What is a woodcut?

Woodblock printing is a relief printing process in which the artist carves an image into a block of wood. This image is either drawn directly onto the wood or is transferred with carbon paper. Different types of wood are suitable for this technique. Hard woods, such as fruit trees, are particularly suitable because they have a very fine grain allowing for a smooth print. Limewood on the other hand is softer, and therefore easier to cut into. The wood can be cut into using various tools such as burins, gouges, honing steels or contour knives, though today machines are also used in this process. In western countries, oil-based paints are most commonly used in this method of printing, whereas in Japanese and Chinese woodcut prints, watercolor is typically used.

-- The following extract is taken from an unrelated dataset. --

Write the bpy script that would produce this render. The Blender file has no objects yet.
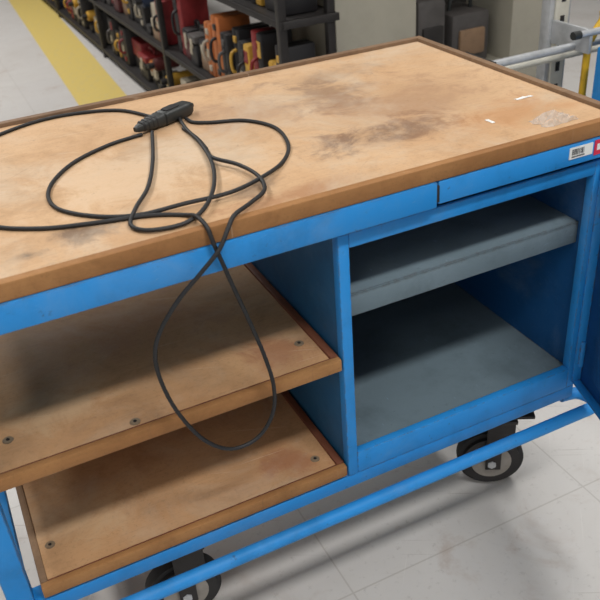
import bpy, bmesh, math, random
from mathutils import Vector, Matrix
random.seed(7)
scene=bpy.context.scene
COL=scene.collection
try:
    scene.view_settings.view_transform='Standard'
except Exception: pass

# ---------------------------------------------------------------- camera
RC=[[0.89727,-0.43622,-0.06799],[-0.28418,-0.45279,-0.84512],[0.33787,0.77762,-0.53024]]
CP=[-0.4853,-0.9649,1.3869]; FPX=809.68
cd=bpy.data.cameras.new('camera'); cam=bpy.data.objects.new('camera',cd); COL.objects.link(cam)
cd.sensor_width=36; cd.sensor_fit='HORIZONTAL'; cd.lens=FPX/600*36; cd.clip_start=.02; cd.clip_end=100
cd.dof.use_dof=True; cd.dof.focus_distance=1.5; cd.dof.aperture_fstop=8
M=Matrix.Identity(4)
for i in range(3):
    M[i][0]=RC[0][i]; M[i][1]=-RC[1][i]; M[i][2]=-RC[2][i]; M[i][3]=CP[i]
cam.matrix_world=M
scene.camera=cam

# ---------------------------------------------------------------- materials
def lin(c):
    return tuple(((x/255)/12.92 if x/255<=.04045 else ((x/255+.055)/1.055)**2.4) for x in c)+(1,)
class NT:
    def __init__(s,name):
        s.m=bpy.data.materials.new(name); s.m.use_nodes=True; s.t=s.m.node_tree; s.b=s.t.nodes['Principled BSDF']
        s.tc=s.t.nodes.new('ShaderNodeTexCoord')
    def n(s,k): return s.t.nodes.new(k)
    def l(s,a,b): s.t.links.new(a,b)
    def coord(s,scale=(1,1,1),world=False,rot=(0,0,0)):
        mp=s.n('ShaderNodeMapping'); mp.inputs['Scale'].default_value=scale
        src=s.n('ShaderNodeNewGeometry').outputs['Position'] if world else s.tc.outputs['Object']
        if rot!=(0,0,0):
            m0=s.n('ShaderNodeMapping'); m0.inputs['Rotation'].default_value=rot; s.l(src,m0.inputs[0]); src=m0.outputs[0]
        s.l(src,mp.inputs[0])
        return mp.outputs[0]
    def noise(s,vec,scale,detail=5,rough=.6,dist=0):
        n=s.n('ShaderNodeTexNoise'); n.inputs['Scale'].default_value=scale; n.inputs['Detail'].default_value=detail
        n.inputs['Roughness'].default_value=rough; n.inputs['Distortion'].default_value=dist; s.l(vec,n.inputs['Vector']); return n.outputs['Fac']
    def ramp(s,fac,a,b,lo=0,hi=1):
        r=s.n('ShaderNodeMapRange'); r.inputs[1].default_value=a; r.inputs[2].default_value=b; r.inputs[3].default_value=lo; r.inputs[4].default_value=hi
        r.interpolation_type='SMOOTHSTEP'; s.l(fac,r.inputs[0]); return r.outputs[0]
    def mix(s,fac,a,b,mode='MIX'):
        m=s.n('ShaderNodeMix'); m.data_type='RGBA'; m.blend_type=mode
        if isinstance(fac,(int,float)): m.inputs[0].default_value=fac
        else: s.l(fac,m.inputs[0])
        for i,x in ((6,a),(7,b)):
            if isinstance(x,tuple): m.inputs[i].default_value=x
            else: s.l(x,m.inputs[i])
        return m.outputs[2]
    def math(s,op,a,b=0.0):
        m=s.n('ShaderNodeMath'); m.operation=op
        for i,x in ((0,a),(1,b)):
            if isinstance(x,(int,float)): m.inputs[i].default_value=x
            else: s.l(x,m.inputs[i])
        return m.outputs[0]
    def bump(s,h,strength=.2,dist=.002):
        b=s.n('ShaderNodeBump'); b.inputs['Strength'].default_value=strength; b.inputs['Distance'].default_value=dist
        s.l(h,b.inputs['Height']); s.l(b.outputs[0],s.b.inputs['Normal'])
    def out(s,col,rough=.5,metal=0,spec=.5):
        if isinstance(col,tuple): s.b.inputs['Base Color'].default_value=col
        else: s.l(col,s.b.inputs['Base Color'])
        if isinstance(rough,(int,float)): s.b.inputs['Roughness'].default_value=rough
        else: s.l(rough,s.b.inputs['Roughness'])
        s.b.inputs['Metallic'].default_value=metal
        s.b.inputs['Specular IOR Level'].default_value=spec
        return s.m
def plain(name,c,rough=.5,metal=0,var=.12,scale=25):
    t=NT(name); v=t.coord(); n=t.noise(v,scale)
    dark=tuple(x*(1-var*2) for x in lin(c)[:3])+(1,)
    return t.out(t.mix(t.ramp(n,.35,.75,0,1),lin(c),dark),rough,metal)
def paint(name,c,rough=.55,dirt=.55,spec=.35,fade=.22):
    t=NT(name); v=t.coord(world=True)
    n1=t.noise(v,9,6,.65); n2=t.noise(v,60,5,.75); n3=t.noise(v,4,6,.7,.8); base=lin(c)
    dk=tuple(x*.76 for x in base[:3])+(1,)
    col=t.mix(t.ramp(n1,.45,.75),base,dk)
    col=t.mix(t.ramp(n3,.48,.75,0,fade),col,lin((140,156,168)))
    col=t.mix(t.ramp(n2,.62,.72,0,dirt),col,lin((58,58,60)))
    sc=t.noise(t.coord((14,14,220),world=True,rot=(0,.25,.3)),3,4,.7)
    col=t.mix(t.ramp(sc,.65,.74,0,.4),col,lin((150,176,196)))
    ed=t.n('ShaderNodeBevel'); ed.inputs['Radius'].default_value=.004; ed.samples=4
    g=t.n('ShaderNodeNewGeometry'); dt=t.n('ShaderNodeVectorMath'); dt.operation='DOT_PRODUCT'; t.l(ed.outputs[0],dt.inputs[0]); t.l(g.outputs['Normal'],dt.inputs[1])
    wear=t.math('MULTIPLY',t.ramp(dt.outputs['Value'],.995,.9,0,1),t.ramp(n2,.42,.58,0,.8))
    col=t.mix(wear,col,lin((88,82,78)))
    t.bump(n2,.08,.001)
    return t.out(col,rough,0,spec)
def wood(name,c,c2,blobs=(),rough=.68,grain=(3,40,10),dust=.0,scratch=.0,mott=.4,shade=.8):
    t=NT(name); v=t.coord(world=True)
    n1=t.noise(v,2.6,5,.6,.3); n2=t.noise(v,12,7,.72,.5); n3=t.noise(v,170,3,.75); g=t.noise(t.coord(grain,world=True),6,4,.6); n4=t.noise(v,4.5,8,.68,.6)
    n5=t.noise(v,38,6,.78,.3)
    col=t.mix(t.ramp(n1,.35,.68),lin(c),lin(c2))
    col=t.mix(t.ramp(n2,.45,.72,0,mott),col,lin(tuple(x*shade for x in c2)))
    col=t.mix(t.ramp(g,.45,.75,0,.15),col,lin(tuple(x*.65 for x in c)))
    col=t.mix(t.ramp(n3,.52,.72,0,.35),col,lin(tuple(x*.7 for x in c)))
    for (x,y,rx,ry,bc,amt) in blobs:
        sub=t.n('ShaderNodeVectorMath'); sub.operation='SUBTRACT'; g2=t.n('ShaderNodeNewGeometry'); t.l(g2.outputs['Position'],sub.inputs[0]); sub.inputs[1].default_value=(x,y,0)
        sc=t.n('ShaderNodeVectorMath'); sc.operation='MULTIPLY'; t.l(sub.outputs[0],sc.inputs[0]); sc.inputs[1].default_value=(1/rx,1/ry,0)
        ln=t.n('ShaderNodeVectorMath'); ln.operation='LENGTH'; t.l(sc.outputs[0],ln.inputs[0])
        d=t.math('ADD',ln.outputs['Value'],t.math('MULTIPLY',t.math('SUBTRACT',n2,.5),4.5))
        col=t.mix(t.ramp(d,1.35,.15,0,amt),col,lin(bc))
    if dust>0:
        col=t.mix(t.ramp(n4,.42,.7,0,dust),col,lin((190,178,160)))
        col=t.mix(t.ramp(n5,.60,.72,0,dust*.9),col,lin((112,92,76)))
    if scratch>0:
        for k,(rz,sx,sy) in enumerate([(.4,4,260),(-.7,5,300),(.05,5,340)]):
            s1=t.noise(t.coord((sx,sy,1),world=True,rot=(0,0,rz)),1,2,.5)
            c3=lin((220,204,182)) if k%2==0 else lin((112,82,60))
            col=t.mix(t.ramp(s1,.72,.79,0,scratch),col,c3)
    t.bump(n3,.1,.001)
    return t.out(col,t.ramp(n2,.3,.8,rough-.08,rough+.2),0,.22)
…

The paint is evenly applied on the woodcut with a roller, and the painted plate is then placed onto the printing surface and weighted down either by hand or with the help of a printing press. The image created in this process is the reverse (or mirror image) of the printing plate.

Woodblock printing is one of the oldest printing techniques in the world. Though its origins lie in China, the oldest clearly datable and preserved woodcut comes from Korea, dating to 751 AD. The technique only emerged later in Europe however. It was around 1400, when paper production began, that the first woodcuts were made in the West, consisting at the time of pictures of saints and playing cards. 100 years later, in 1500 the woodblock printing would reach its prime when Albrecht Dürer championed the technique, earning it much artistic importance. During the subsequent Baroque period, the woodcut lost its importance and was replaced temporarily by the courtly Absolutist art which infiltrated society.

Following the Paris World Exhibition of 1867—Japan’s first year of participation—the Far Eastern tradition of woodblock printing was revived in Europe.  As color woodblock prints were published avidly, the technique became much better known in the west. Since this time, important artists, such as those of the Die Brücke movement in Germany, have worked with the woodcut technique.  

Woodblock printing is a technique rich in tradition, that enables defined prints with clear lines. Many contemporary artists still choose this printing technique today. Since the printing plates are not prone to major abrasion, they are reusable, making the technique suitable for editions with long print runs (see What is an edition?). For examples of woodblock prints, see Sanford Brigger’s Afropick, 2005, Tal R’s Banana Beach, 2012 or Roy Lichtenstein’s Reclining Nude from the “Expressionist Woodcuts” Series, 1980.